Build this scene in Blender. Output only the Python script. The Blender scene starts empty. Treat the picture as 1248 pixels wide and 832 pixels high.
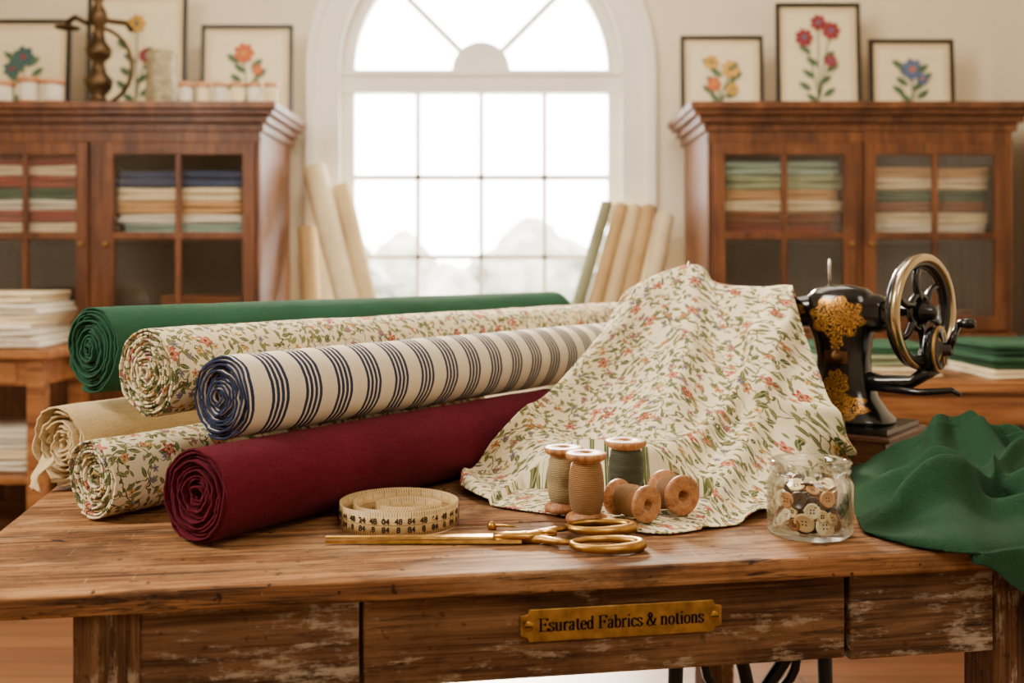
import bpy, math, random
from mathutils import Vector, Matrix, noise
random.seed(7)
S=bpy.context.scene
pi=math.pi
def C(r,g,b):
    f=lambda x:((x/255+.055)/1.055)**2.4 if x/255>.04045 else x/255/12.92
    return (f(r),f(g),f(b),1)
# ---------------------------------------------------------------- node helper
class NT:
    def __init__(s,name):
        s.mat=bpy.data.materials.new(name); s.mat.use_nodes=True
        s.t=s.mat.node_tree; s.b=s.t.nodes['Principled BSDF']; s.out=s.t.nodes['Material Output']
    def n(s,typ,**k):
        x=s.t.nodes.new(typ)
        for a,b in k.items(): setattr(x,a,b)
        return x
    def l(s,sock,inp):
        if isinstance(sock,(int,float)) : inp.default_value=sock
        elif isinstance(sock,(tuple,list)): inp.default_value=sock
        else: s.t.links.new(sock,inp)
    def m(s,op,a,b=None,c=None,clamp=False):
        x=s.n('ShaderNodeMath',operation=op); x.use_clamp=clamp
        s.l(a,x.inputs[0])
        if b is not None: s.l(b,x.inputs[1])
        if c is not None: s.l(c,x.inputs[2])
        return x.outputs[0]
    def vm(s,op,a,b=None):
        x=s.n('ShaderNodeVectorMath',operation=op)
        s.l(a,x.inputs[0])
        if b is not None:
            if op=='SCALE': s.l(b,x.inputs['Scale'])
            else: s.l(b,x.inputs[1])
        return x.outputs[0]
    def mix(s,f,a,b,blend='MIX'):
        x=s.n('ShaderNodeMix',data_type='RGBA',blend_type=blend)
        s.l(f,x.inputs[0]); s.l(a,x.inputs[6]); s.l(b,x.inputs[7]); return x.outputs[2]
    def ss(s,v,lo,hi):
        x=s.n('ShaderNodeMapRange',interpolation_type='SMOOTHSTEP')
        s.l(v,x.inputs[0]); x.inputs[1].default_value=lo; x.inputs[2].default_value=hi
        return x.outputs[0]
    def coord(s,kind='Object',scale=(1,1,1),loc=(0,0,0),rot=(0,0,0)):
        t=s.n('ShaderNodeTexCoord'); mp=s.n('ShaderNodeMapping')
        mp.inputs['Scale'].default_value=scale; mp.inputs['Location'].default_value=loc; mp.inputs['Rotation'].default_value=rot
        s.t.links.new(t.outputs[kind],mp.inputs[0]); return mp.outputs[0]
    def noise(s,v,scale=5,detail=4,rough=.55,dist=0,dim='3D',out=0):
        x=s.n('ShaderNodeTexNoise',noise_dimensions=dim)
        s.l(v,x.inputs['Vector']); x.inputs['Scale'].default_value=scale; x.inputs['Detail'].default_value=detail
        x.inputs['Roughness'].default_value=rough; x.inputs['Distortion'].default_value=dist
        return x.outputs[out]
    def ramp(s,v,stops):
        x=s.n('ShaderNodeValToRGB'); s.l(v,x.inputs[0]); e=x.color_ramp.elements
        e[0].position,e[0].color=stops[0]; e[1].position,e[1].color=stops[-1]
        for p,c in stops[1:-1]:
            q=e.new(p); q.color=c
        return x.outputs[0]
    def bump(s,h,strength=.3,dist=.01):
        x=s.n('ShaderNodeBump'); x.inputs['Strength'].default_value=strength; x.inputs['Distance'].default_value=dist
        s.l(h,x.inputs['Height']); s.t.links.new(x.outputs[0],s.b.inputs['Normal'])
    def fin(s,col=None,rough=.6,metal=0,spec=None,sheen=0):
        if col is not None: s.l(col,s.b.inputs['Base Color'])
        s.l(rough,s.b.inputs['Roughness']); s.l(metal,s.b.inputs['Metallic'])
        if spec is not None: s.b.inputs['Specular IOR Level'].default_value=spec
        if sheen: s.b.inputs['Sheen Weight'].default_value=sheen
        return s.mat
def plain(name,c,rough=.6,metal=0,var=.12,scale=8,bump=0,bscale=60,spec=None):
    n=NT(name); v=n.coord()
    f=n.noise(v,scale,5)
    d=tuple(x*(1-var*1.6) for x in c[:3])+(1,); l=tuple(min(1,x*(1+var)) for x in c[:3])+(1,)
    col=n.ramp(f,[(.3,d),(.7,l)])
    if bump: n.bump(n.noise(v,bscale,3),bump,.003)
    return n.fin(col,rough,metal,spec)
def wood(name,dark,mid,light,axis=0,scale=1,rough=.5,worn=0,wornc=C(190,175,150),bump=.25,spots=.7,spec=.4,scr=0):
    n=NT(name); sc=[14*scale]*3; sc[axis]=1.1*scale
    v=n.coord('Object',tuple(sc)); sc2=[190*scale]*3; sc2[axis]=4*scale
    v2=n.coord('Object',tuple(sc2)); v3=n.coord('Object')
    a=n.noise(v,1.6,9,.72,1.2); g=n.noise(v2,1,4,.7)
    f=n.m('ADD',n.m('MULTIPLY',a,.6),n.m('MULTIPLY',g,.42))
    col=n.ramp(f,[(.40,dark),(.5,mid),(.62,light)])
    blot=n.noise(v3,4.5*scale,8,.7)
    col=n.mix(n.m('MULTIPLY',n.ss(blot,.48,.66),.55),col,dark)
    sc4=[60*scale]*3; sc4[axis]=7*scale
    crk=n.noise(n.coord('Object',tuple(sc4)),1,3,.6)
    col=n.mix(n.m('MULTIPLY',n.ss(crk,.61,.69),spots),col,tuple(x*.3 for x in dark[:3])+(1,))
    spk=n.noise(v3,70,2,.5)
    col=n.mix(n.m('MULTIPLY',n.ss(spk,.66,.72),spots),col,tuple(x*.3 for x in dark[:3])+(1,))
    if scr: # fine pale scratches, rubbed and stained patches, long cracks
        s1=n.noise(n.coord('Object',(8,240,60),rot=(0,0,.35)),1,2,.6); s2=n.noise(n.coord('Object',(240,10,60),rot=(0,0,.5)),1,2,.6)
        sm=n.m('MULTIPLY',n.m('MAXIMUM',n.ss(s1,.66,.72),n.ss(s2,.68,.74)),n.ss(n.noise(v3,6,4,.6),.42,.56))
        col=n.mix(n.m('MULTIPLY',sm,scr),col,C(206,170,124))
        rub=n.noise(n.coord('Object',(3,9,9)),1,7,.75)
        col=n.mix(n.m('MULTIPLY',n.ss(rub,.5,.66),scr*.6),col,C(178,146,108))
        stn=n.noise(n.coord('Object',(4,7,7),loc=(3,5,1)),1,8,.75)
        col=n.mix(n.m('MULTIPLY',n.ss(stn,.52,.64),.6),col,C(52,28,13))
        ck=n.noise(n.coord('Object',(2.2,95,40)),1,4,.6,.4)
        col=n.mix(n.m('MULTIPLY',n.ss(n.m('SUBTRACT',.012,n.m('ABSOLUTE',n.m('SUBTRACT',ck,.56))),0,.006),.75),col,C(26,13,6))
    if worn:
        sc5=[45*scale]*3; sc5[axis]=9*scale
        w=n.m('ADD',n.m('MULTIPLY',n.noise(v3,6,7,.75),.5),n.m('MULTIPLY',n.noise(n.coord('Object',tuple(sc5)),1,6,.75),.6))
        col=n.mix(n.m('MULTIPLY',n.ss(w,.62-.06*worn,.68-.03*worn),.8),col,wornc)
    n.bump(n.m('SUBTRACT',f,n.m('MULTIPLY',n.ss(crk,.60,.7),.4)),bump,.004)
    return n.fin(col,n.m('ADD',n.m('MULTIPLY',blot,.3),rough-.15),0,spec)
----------
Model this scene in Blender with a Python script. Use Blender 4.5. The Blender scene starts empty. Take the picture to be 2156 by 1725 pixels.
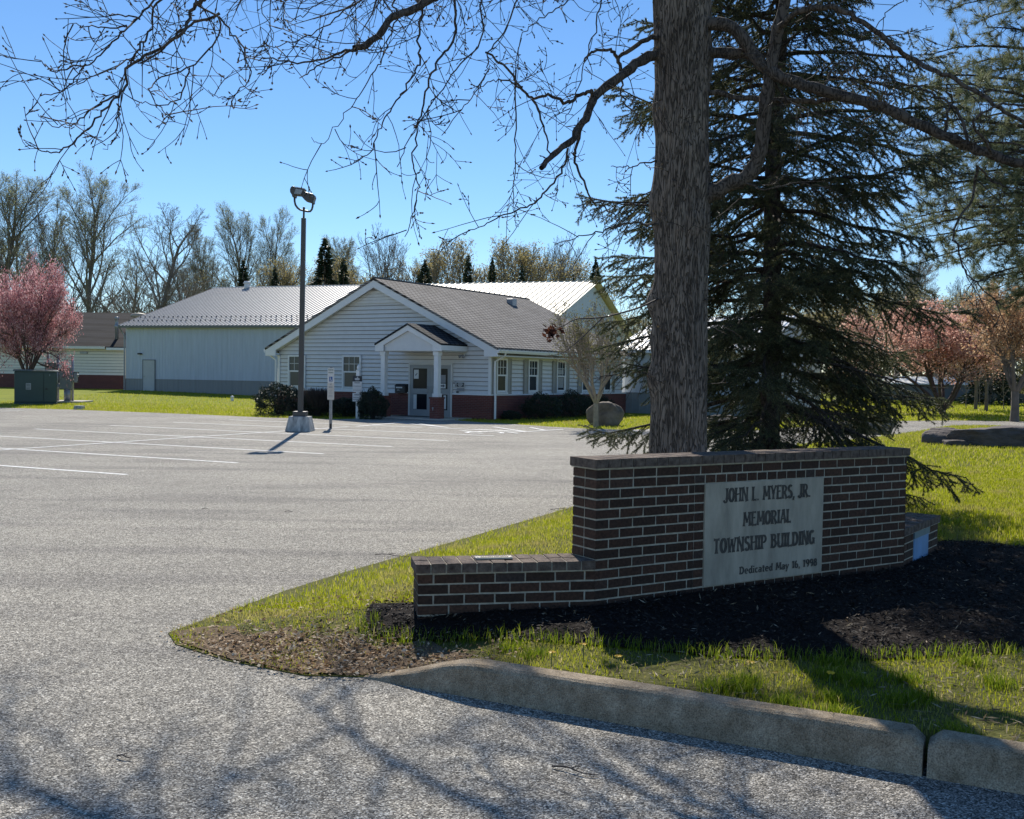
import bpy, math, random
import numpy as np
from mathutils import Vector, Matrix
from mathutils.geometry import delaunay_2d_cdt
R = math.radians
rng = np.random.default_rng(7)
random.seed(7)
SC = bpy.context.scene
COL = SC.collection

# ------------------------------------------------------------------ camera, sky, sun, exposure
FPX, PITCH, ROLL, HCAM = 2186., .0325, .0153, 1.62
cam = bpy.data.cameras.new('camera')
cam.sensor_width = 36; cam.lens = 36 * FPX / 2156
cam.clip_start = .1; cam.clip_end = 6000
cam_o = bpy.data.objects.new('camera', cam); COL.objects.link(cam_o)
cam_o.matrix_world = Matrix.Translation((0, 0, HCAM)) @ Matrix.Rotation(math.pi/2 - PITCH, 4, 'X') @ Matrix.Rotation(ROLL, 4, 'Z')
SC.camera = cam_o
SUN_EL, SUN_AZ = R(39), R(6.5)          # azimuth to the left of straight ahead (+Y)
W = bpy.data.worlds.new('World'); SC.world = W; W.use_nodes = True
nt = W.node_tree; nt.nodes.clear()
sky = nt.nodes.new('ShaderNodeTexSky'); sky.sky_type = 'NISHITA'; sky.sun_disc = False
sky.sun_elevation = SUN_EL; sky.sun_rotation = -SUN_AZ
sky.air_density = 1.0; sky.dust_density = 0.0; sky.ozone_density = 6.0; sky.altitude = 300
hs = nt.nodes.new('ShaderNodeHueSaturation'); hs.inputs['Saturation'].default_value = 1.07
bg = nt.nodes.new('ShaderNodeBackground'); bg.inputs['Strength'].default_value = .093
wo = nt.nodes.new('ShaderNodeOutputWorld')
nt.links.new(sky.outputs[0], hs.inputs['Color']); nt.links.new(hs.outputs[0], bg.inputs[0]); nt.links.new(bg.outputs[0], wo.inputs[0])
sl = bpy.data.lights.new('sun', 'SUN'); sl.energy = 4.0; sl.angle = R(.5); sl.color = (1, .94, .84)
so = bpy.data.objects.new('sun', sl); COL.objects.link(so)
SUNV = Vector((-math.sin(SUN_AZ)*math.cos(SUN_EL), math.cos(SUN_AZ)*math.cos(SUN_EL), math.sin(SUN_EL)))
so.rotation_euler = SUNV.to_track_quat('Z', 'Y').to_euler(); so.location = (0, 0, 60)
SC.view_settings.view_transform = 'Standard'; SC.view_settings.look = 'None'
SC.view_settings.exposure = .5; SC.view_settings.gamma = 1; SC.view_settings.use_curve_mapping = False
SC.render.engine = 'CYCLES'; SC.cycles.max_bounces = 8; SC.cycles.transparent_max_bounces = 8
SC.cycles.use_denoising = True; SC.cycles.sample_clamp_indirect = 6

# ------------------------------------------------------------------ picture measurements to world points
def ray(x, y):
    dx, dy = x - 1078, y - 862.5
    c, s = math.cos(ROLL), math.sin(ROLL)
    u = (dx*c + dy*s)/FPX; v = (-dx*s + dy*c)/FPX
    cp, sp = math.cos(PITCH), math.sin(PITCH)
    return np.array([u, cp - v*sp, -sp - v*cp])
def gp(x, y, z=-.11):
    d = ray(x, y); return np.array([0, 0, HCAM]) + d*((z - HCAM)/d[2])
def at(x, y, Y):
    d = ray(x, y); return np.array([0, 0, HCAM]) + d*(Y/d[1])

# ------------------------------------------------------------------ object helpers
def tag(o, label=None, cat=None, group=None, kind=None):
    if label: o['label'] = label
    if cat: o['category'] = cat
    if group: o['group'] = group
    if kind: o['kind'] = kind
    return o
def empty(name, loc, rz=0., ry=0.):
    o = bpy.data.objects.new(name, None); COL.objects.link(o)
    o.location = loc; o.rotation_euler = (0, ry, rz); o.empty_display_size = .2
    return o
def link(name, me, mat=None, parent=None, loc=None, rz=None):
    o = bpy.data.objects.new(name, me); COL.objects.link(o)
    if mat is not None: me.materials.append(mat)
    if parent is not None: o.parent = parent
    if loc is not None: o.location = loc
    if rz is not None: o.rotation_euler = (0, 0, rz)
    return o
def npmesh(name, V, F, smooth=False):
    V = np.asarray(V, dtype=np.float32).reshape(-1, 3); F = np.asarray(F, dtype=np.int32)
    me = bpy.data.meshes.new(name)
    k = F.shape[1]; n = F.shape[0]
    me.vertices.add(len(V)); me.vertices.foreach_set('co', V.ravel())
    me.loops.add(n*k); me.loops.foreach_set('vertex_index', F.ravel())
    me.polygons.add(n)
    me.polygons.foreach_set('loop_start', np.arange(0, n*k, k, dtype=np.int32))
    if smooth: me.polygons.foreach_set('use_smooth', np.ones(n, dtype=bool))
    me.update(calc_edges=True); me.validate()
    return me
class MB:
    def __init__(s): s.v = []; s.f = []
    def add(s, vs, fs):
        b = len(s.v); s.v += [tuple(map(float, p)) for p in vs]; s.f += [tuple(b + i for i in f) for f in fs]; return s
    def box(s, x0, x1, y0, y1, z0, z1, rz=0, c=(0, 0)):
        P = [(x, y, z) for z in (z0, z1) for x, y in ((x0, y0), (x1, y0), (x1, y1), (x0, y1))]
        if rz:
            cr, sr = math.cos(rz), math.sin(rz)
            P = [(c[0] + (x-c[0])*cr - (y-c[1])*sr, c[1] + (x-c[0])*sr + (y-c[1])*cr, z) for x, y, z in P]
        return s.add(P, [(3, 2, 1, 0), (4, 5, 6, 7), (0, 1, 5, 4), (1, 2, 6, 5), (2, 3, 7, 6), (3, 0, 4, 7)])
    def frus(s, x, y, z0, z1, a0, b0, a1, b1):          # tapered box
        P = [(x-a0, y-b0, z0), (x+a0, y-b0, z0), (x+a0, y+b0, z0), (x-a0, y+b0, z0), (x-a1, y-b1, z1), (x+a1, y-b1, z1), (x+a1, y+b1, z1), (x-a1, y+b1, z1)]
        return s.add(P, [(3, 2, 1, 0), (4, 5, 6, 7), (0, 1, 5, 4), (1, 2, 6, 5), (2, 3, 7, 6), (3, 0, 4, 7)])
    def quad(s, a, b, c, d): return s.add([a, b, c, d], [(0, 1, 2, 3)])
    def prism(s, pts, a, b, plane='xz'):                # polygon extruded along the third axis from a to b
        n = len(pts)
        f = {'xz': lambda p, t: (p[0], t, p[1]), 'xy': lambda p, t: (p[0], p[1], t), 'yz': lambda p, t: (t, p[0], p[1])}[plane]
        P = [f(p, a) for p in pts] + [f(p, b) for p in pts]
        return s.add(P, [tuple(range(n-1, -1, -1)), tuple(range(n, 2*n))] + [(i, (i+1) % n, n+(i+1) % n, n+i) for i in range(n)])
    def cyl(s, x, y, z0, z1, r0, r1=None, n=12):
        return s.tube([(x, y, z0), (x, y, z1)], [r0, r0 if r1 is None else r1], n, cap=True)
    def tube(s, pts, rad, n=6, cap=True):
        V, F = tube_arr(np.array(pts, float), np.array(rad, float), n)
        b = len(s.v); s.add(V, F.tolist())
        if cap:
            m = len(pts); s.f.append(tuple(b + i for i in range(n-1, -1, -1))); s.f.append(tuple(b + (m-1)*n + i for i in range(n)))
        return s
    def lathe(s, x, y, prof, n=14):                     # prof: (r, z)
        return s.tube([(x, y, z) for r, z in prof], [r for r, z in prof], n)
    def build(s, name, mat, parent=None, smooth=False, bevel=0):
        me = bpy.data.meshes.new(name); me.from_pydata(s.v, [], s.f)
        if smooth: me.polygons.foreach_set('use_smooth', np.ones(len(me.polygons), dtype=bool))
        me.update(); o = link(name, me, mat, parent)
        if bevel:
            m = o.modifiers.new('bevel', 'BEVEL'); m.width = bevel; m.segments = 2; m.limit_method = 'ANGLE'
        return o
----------
_Set problem_: In the listing above, find the line with "Model this scene" and the line with "COL = SC.collection". Copy exactly those two and every line between, without the pictures.

_Output below_:
Model this scene in Blender with a Python script. Use Blender 4.5. The Blender scene starts empty. Take the picture to be 2156 by 1725 pixels.
import bpy, math, random
import numpy as np
from mathutils import Vector, Matrix
from mathutils.geometry import delaunay_2d_cdt
R = math.radians
rng = np.random.default_rng(7)
random.seed(7)
SC = bpy.context.scene
COL = SC.collection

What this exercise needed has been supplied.